Don Colli morì ottantenne a Milano nell'anno 1903 e, per suo volere, venne sepolto nel cimitero di Tornavento, in mezzo al suo "gregge" che più aveva amato, come scrisse Andrea Mastalli, suo biografo e successore nella chiesa alla periferia di Gallarate. I suoi resti mortali riposano oggi in uno dei loculi per il clero costruiti cinquant'anni fa in fondo al cimitero, a sinistra della cappella Parravicino; il loculo, munito di nome e di ritratto, è visibile nella foto qui sotto.

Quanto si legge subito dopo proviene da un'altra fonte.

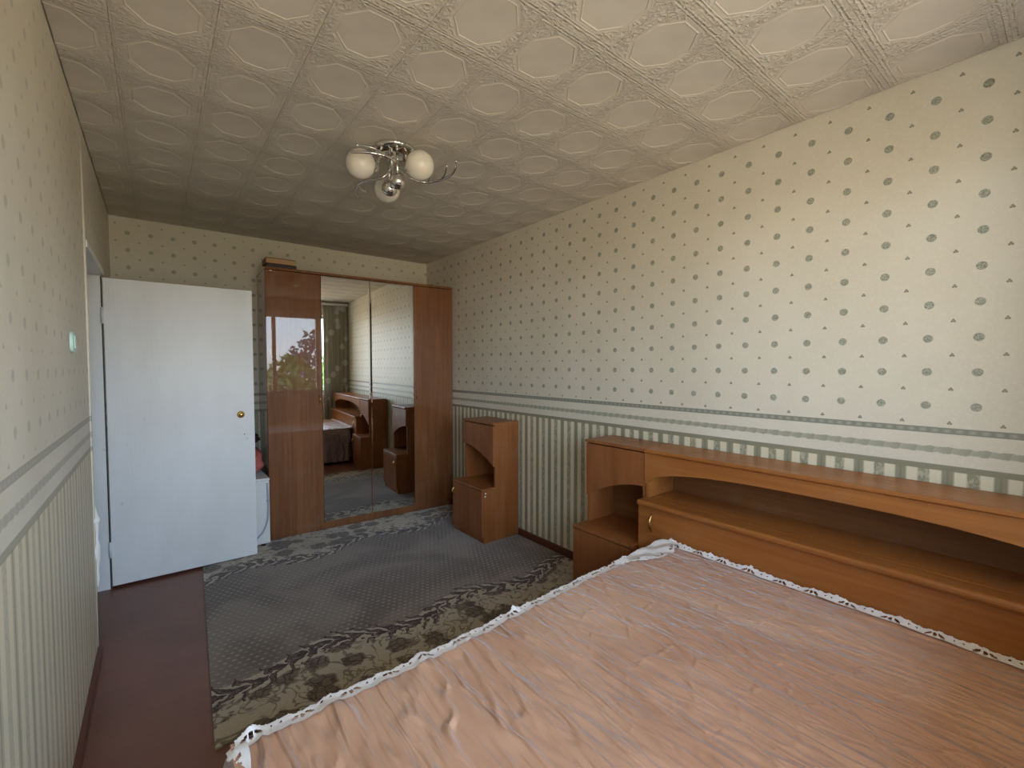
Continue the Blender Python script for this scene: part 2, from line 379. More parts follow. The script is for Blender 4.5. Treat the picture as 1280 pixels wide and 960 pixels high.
# window: frame, panes, sill
win = empty('window_1', ((WX0+WX1)/2, YN-0.16, WZ0)); tag(win, kind='structure')
def loc(o, p): o.location = -Vector(p.location); return o
cuts = [WX0, 1.428, WX1]
fr = MB().box(WX0, WX1, -0.035+YN-0.16, 0.035+YN-0.16, WZ0, WZ0+0.06).box(WX0, WX1, YN-0.195, YN-0.125, WZ1-0.05, WZ1)
fr.box(WX0, WX0+0.05, YN-0.195, YN-0.125, WZ0+0.06, WZ1-0.05).box(WX1-0.05, WX1, YN-0.195, YN-0.125, WZ0+0.06, WZ1-0.05).box(1.400, 1.456, YN-0.195, YN-0.125, WZ0+0.06, WZ1-0.05)
loc(fr.build('window_frame', WHITE, win), win)
gm = bpy.data.materials.new('window_glass'); gm.use_nodes = True; g = gm.node_tree; g.nodes.clear()
go = g.nodes.new('ShaderNodeOutputMaterial'); gx = g.nodes.new('ShaderNodeMixShader'); gt = g.nodes.new('ShaderNodeBsdfTransparent'); gg = g.nodes.new('ShaderNodeBsdfGlossy')
gg.inputs['Roughness'].default_value = 0.0; gx.inputs[0].default_value = 0.06
gt.inputs['Color'].default_value = (0.95, 0.97, 0.96, 1)
g.links.new(gt.outputs[0], gx.inputs[1]); g.links.new(gg.outputs[0], gx.inputs[2]); g.links.new(gx.outputs[0], go.inputs[0])
for a, b in ((WX0+0.05, 1.400), (1.456, WX1-0.05)):
    loc(MB().box(a, b, YN-0.163, YN-0.157, WZ0+0.06, WZ1-0.05).build('window_pane', gm, win), win)
loc(MB().box(WX0-0.02, WX1+0.01, YN-0.12, YN+0.03, WZ0-0.035, WZ0, 0.006).build('window_sill', WHITE, win), win)
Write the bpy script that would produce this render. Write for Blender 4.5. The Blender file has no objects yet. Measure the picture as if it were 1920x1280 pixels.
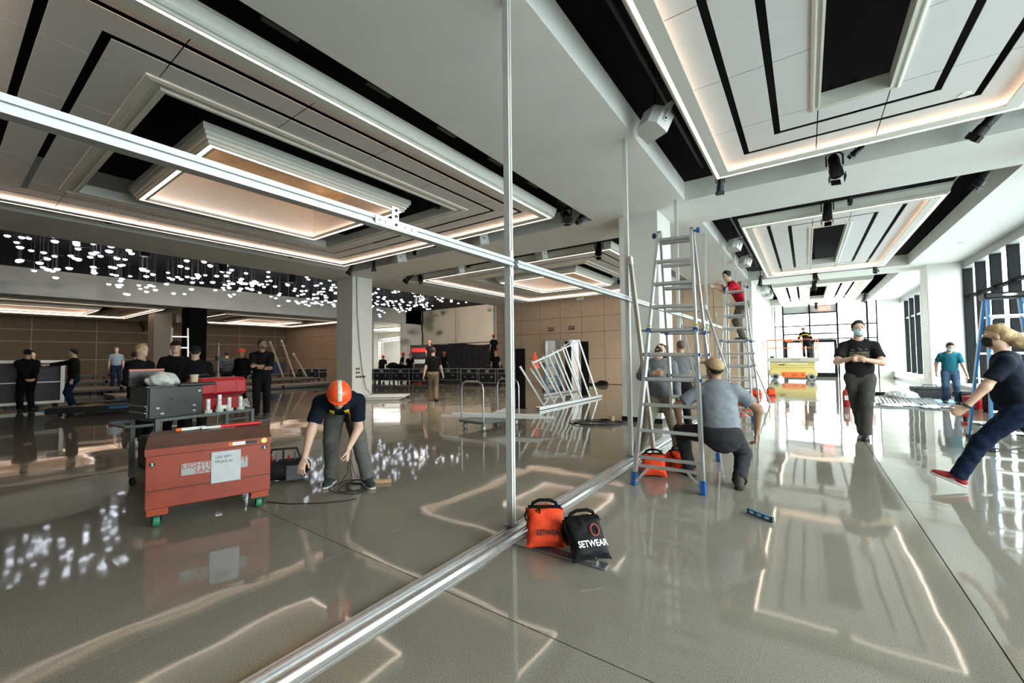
import bpy, bmesh, math, random
import numpy as np
from mathutils import Vector, Matrix
D = bpy.data
SC = bpy.context.scene
COL = SC.collection
R = math.radians
# ---------------------------------------------------------------- camera
CAM_H = 1.40
def cam_axes(yaw, pit, rol):
    cy, sy, cp, sp, cr, sr = math.cos(yaw), math.sin(yaw), math.cos(pit), math.sin(pit), math.cos(rol), math.sin(rol)
    f = Vector((sy*cp, cy*cp, sp)); r = Vector((cy, -sy, 0)); u = r.cross(f)
    return cr*r + sr*u, -sr*r + cr*u, f
_r, _u, _f = cam_axes(R(-35.385), R(2.1208), R(-.5918))
cam = D.objects.new('camera', D.cameras.new('camera')); COL.objects.link(cam)
cam.data.sensor_width = 36; cam.data.lens = 776.17/1920*36
cam.data.clip_start = .05; cam.data.clip_end = 2000
cam.matrix_world = Matrix(((_r.x, _u.x, -_f.x, 0), (_r.y, _u.y, -_f.y, 0), (_r.z, _u.z, -_f.z, CAM_H), (0, 0, 0, 1)))
SC.camera = cam
# ---------------------------------------------------------------- world: overcast daylight
w = D.worlds.new('overcast'); SC.world = w; w.use_nodes = True
_n = w.node_tree.nodes; _l = w.node_tree.links
_bg = _n['Background']; _bg.inputs['Strength'].default_value = 4.9
_tc = _n.new('ShaderNodeTexCoord'); _sx = _n.new('ShaderNodeSeparateXYZ'); _cr = _n.new('ShaderNodeValToRGB')
_l.new(_tc.outputs['Generated'], _sx.inputs[0]); _l.new(_sx.outputs['Z'], _cr.inputs[0]); _l.new(_cr.outputs[0], _bg.inputs[0])
_cr.color_ramp.elements[0].position = 0; _cr.color_ramp.elements[0].color = (.97, 1, .975, 1)
_cr.color_ramp.elements[1].position = .6; _cr.color_ramp.elements[1].color = (.90, .965, .97, 1)
def portal(name, loc, rot, sx, sy):
    L = D.lights.new(name, 'AREA'); L.shape = 'RECTANGLE'; L.size = sx; L.size_y = sy; L.cycles.is_portal = True
    o = D.objects.new(name, L); COL.objects.link(o); o.location = loc; o.rotation_euler = rot
portal('window_portal', (4.72, 9.35, 2.3), (0, R(90), 0), 4.3, 21)
portal('window_portal', (4.72, 25.8, 2.3), (0, R(90), 0), 4.3, 9.6)
portal('window_portal', (.7, 31.75, 2.3), (R(90), 0, R(180)), 5.4, 4.5)
vs = SC.view_settings; vs.view_transform = 'Standard'; vs.look = 'None'; vs.exposure = 1.6; vs.gamma = 1; vs.use_curve_mapping = False
SC.cycles.max_bounces = 12; SC.cycles.diffuse_bounces = 9; SC.cycles.glossy_bounces = 4; SC.cycles.transmission_bounces = 6; SC.cycles.transparent_max_bounces = 10
SC.cycles.sample_clamp_indirect = 20; SC.cycles.caustics_reflective = False; SC.cycles.caustics_refractive = False
SC.cycles.use_denoising = True
try: SC.cycles.denoiser = 'OPENIMAGEDENOISE'
except Exception: pass
# ---------------------------------------------------------------- helpers
MATS = {}
def mat(name, col=(.5, .5, .5), rough=.5, metal=0., var=.0, vscale=8., bump=0., bscale=60., emit=None, es=0., spec=.5, rvar=0., trans=0., sub=0.):
    if name in MATS: return MATS[name]
    m = D.materials.new(name); m.use_nodes = True; nt = m.node_tree; b = nt.nodes['Principled BSDF']
    b.inputs['Base Color'].default_value = (*col, 1); b.inputs['Roughness'].default_value = rough; b.inputs['Metallic'].default_value = metal
    b.inputs['Specular IOR Level'].default_value = spec
    if trans: b.inputs['Transmission Weight'].default_value = trans
    if sub:
        b.inputs['Subsurface Weight'].default_value = sub; b.inputs['Subsurface Radius'].default_value = (.02, .008, .004)
    if emit: b.inputs['Emission Color'].default_value = (*emit, 1); b.inputs['Emission Strength'].default_value = es
    tc = nt.nodes.new('ShaderNodeTexCoord')
    if var or rvar:
        n = nt.nodes.new('ShaderNodeTexNoise'); n.inputs['Scale'].default_value = vscale; n.inputs['Detail'].default_value = 5
        nt.links.new(tc.outputs['Object'], n.inputs['Vector'])
        if var:
            r = nt.nodes.new('ShaderNodeValToRGB'); e = r.color_ramp.elements
            e[0].position = .3; e[0].color = (*[c*(1-var) for c in col], 1); e[1].position = .7; e[1].color = (*[min(1, c*(1+var)) for c in col], 1)
            nt.links.new(n.outputs[0], r.inputs[0]); nt.links.new(r.outputs[0], b.inputs['Base Color'])
        if rvar:
            mr = nt.nodes.new('ShaderNodeMapRange'); mr.inputs[1].default_value = .3; mr.inputs[2].default_value = .7
            mr.inputs[3].default_value = max(0, rough-rvar); mr.inputs[4].default_value = min(1, rough+rvar)
            nt.links.new(n.outputs[0], mr.inputs[0]); nt.links.new(mr.outputs[0], b.inputs['Roughness'])
    if bump:
        n2 = nt.nodes.new('ShaderNodeTexNoise'); n2.inputs['Scale'].default_value = bscale; n2.inputs['Detail'].default_value = 4
        nt.links.new(tc.outputs['Object'], n2.inputs['Vector'])
        bp = nt.nodes.new('ShaderNodeBump'); bp.inputs['Strength'].default_value = bump; bp.inputs['Distance'].default_value = .01
        nt.links.new(n2.outputs[0], bp.inputs['Height']); nt.links.new(bp.outputs[0], b.inputs['Normal'])
    MATS[name] = m
    return m
def tag(o, label=None, cat=None, group=None, kind=None):
    if label: o['label'] = label
    if cat: o['category'] = cat
    if group: o['group'] = group
    if kind: o['kind'] = kind
    return o
def thing(name, label, cat, loc=(0, 0, 0), rz=0., group=None, kind=None):
    o = D.objects.new(name, None); COL.objects.link(o); o.empty_display_size = .1
    o.location = loc; o.rotation_euler = (0, 0, rz)
    return tag(o, label, cat, group, kind)
def link(name, me, m, parent=None, loc=None, rot=None, kind=None):
    o = D.objects.new(name, me); COL.objects.link(o)
    if m is not None and not me.materials:
        for mm in (m if isinstance(m, (list, tuple)) else [m]): me.materials.append(mm)
    if parent is not None: o.parent = parent
    if loc is not None: o.location = loc
    if rot is not None: o.rotation_euler = rot
    if kind: o['kind'] = kind
    return o
def copy_tree(o, parent=None):
    c = o.copy(); COL.objects.link(c)
    if parent is not None: c.parent = parent
    for ch in o.children: copy_tree(ch, c)
    return c
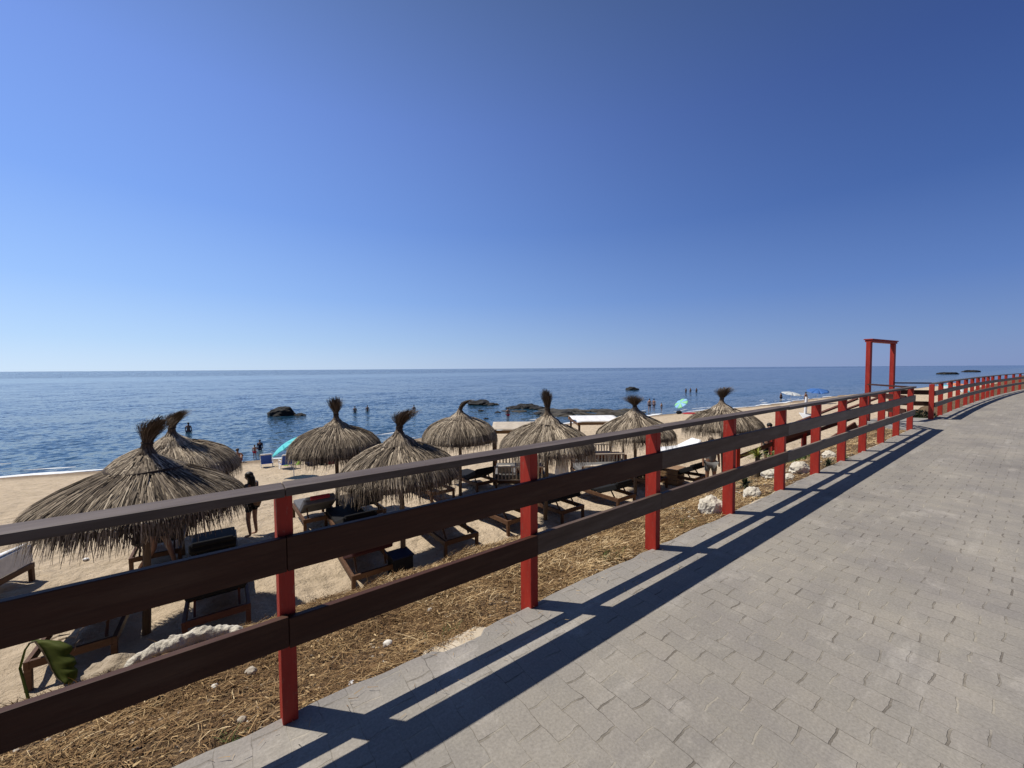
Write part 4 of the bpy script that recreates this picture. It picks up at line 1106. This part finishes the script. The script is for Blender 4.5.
# ------------------------------------------------------------------ rocks
def rock(name, loc, rad, label, mat, seed, cat='rock', group=None, amp=0.3, sub=4, flat=None, rz=0.0):
    m = MB(); m.blob((0, 0, 0), rad, seed, amp, 1.4, sub, flat=flat)
    o = m.build(name, M[mat], smooth=False, loc=loc, rot=(0, 0, rz)); return tag(o, label, cat, group)
p = at(282, 415.5, SEA_Z)
rock('sea_rock', p + Vector((0, 0, 0.15)), (1.6, 1.1, 0.95), 'big dark rock rising alone from the sea left of the mushroom shaped parasol', 'reef', 3, amp=0.28)
p = at(300, 415.5, SEA_Z); rock('sea_rock', p, (0.7, 0.5, 0.32), 'low dark rock touching the right end of the big sea rock', 'reef', 5)
p = at(632, 389.8, SEA_Z); rock('sea_rock', p, (1.7, 1, 0.75), 'small dark rock far out beyond the two standing adults', 'reef', 6)
p = at(948, 374.2, SEA_Z); rock('sea_rock', p, (6.5, 3, 1.5), 'long low dark rock far out right of the gateway', 'reef', 8)
p = at(972, 372.0, SEA_Z); rock('sea_rock', p, (8, 4, 1.8), 'farthest low dark rock near the horizon above the distant fence', 'reef', 9)
REEF = [(480, 404.5, 3.0, 'reef'), (488, 405, 1.6, 'reef'), (496, 404.8, 1.0, 'reef'), (481, 411, 0.6, 'reef'), (498, 412.5, 0.7, 'reef'), (513, 408.5, 1.8, 'reef'), (522, 407.5, 2.0, 'reef'), (530, 408, 2.6, 'reef'),
        (538, 409, 1.8, 'reef'), (506, 411, 0.9, 'reef_brown'), (519, 411.5, 1.4, 'reef_brown'), (549, 410.0, 2.0, 'reef_brown'), (558, 411.5, 2.2, 'reef_brown'), (568, 411.3, 2.2, 'reef_brown'), (577, 411, 2.0, 'reef_brown'),
        (586, 411.4, 2.2, 'reef_brown'), (596, 411.3, 2.2, 'reef_brown'), (606, 411.6, 2.0, 'reef_brown'), (617, 411.5, 1.8, 'reef_brown'), (551, 414.5, 1.2, 'reef'), (566, 414.5, 1.5, 'reef'), (573, 416, 0.9, 'reef_brown'), (590, 414.5, 1.4, 'reef_brown'),
        (540, 414, 1.2, 'reef'), (486, 419, 0.45, 'reef'), (475, 421, 0.4, 'reef'), (602, 415, 1.2, 'reef_brown'), (628, 412.5, 1.5, 'reef_brown')] + [(545 + i * 8.5 + 3 * math.sin(i * 2.3), 412.5 + 2.2 * math.sin(i * 1.7), 2.4 + math.sin(i), 'reef_brown') for i in range(12)]
rr = random.Random(5)
for i, (px, py, w, mt) in enumerate(REEF):
    p = at(px, py, SEA_Z)
    rock('reef_rock', p + Vector((0, 0, 0.02)), (w * .62, w * rr.uniform(.4, .7), w * (rr.uniform(.06, .11) if mt == 'reef_brown' else rr.uniform(.16, .26))), 'dark rock of the low reef at the water edge beyond the daybeds' if mt == 'reef' else 'brown weedy rock of the low reef at the water edge beyond the daybeds', mt, 20 + i, 'rock', 'rocks of the low reef', 0.42, 3, rz=rr.uniform(0, 6))
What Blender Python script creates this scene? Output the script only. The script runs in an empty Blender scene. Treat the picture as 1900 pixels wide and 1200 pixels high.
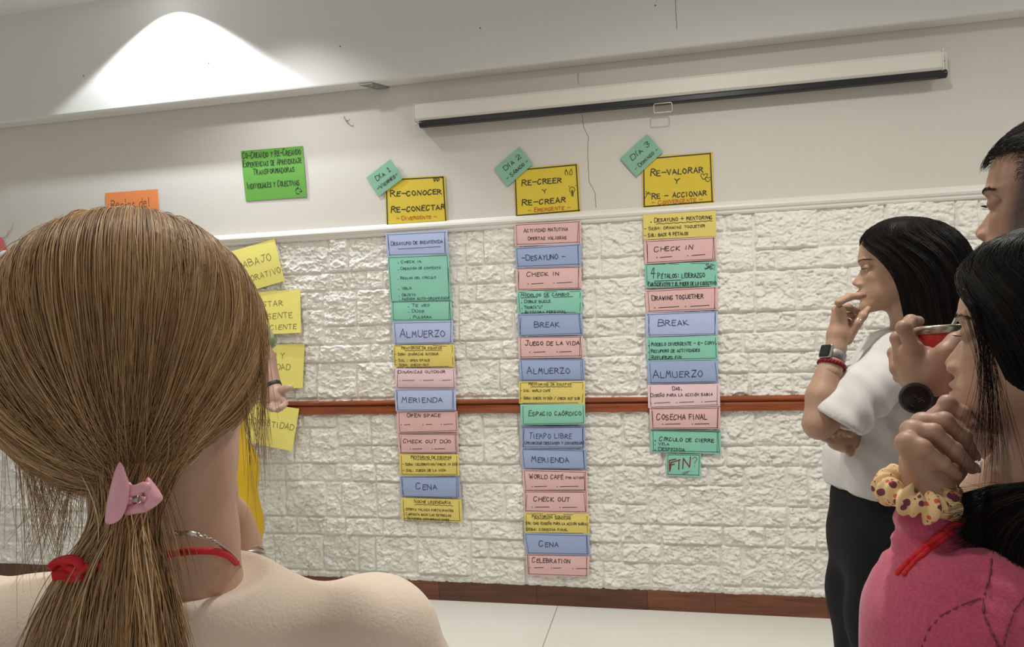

(Estratto da “La nona campana” Aprile 2010).

Sac. Carlo Colli
Originario di Azzate, dove nacque il 13.2.1823, dopo aver frequentato le scuole elementari a Varese, il Colli entrò in seminario e fu ordinato sacerdote nel 1846. Fu quindi inviato dalla Curia milanese a Schianno, per aiutare nella cura d'anime il vecchio parroco del paese, don Melchiorre Rossi, caduto malato.
Da questo osservatorio il Colli fu testimone oculare e partecipe al famoso combattimento che Garibaldi ingaggiò contro il tenente maresciallo D'Aspre. Animato "da caldi sensi patriottici", come scrisse del giovane prete Luigi Bossi, nella presentazione del manoscritto, nel momento più accanito del combattimento, rincuorò gli spaventati terrazzani fuggitivi, portò il suo soccorso ai feriti e ai morenti.
Il racconto della battaglia e delle vicende collaterali è stato minuziosamente descritto dal sac. Carlo Colli in un manoscritto di poche pagine, conservato presso l'Archivio di Stato di Varese nel Fondo Museo[1].

(EGIDIO GIANAZZA, Profilo storico di Gazzada Schianno, Comune di Gazzada Schianno, 1993, pag. 430).



[1] Diego Dalla Gasperina, che l’ha visionato, mi informa che attualmente è presso l’Archivio Storico del Comune di Varese (dott. Piero Mondini).